It would have been preposterous to say the DJIA could close the year at 12,000 back in March when it dropped below 6,600. The market is up 60% since then and trades at nearly 10,500. Another 14% jump puts the index at 12,000. At the rate the market has moved up over the last month, it could pierce that level easily.
Math is one thing and actual event-driven performance another in predicting the market’s moves.
There are a number of triggers that could push the market higher by 2% or more on any given day in December. The first among those would be a November jobs reports that shows that the economy is losing very few jobs. That would support the theory that the recession is long over and that the employment market, which almost always lags GDP, is beginning to catch up.
Housing figures have been good for several months and so have manufacturing numbers. It remains to be seen if those positive trends will continue, but it may not matter. The market could look at M&A and corporate financial transactions more closely than near-term macroeconomic numbers. Companies that are willing to buy other companies, borrow money, or risk the IPO markets are signs that the world of corporate management is willing to bet that 2010 will be a strong enough year to support robust earnings.

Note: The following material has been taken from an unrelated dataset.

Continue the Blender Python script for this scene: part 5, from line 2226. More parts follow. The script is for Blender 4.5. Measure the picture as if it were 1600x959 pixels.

M&A activity has begun to pick up sharply. The announcement of another two or three large M&A transactions or hostile takeover bids which carry large premiums will tend to push the market higher. The same is true if Fortune 500 companies are coming to market more often with aggressively priced bond offerings.
The DJIA moved from 10,600 to 12,800 between July 2006 and February 2007. There was not an extraordinary recovery going on in the economy then. There could be one happening now. Any strong evidence to support impressive GDP growth predictions sends the market on its last big leg up in 2010.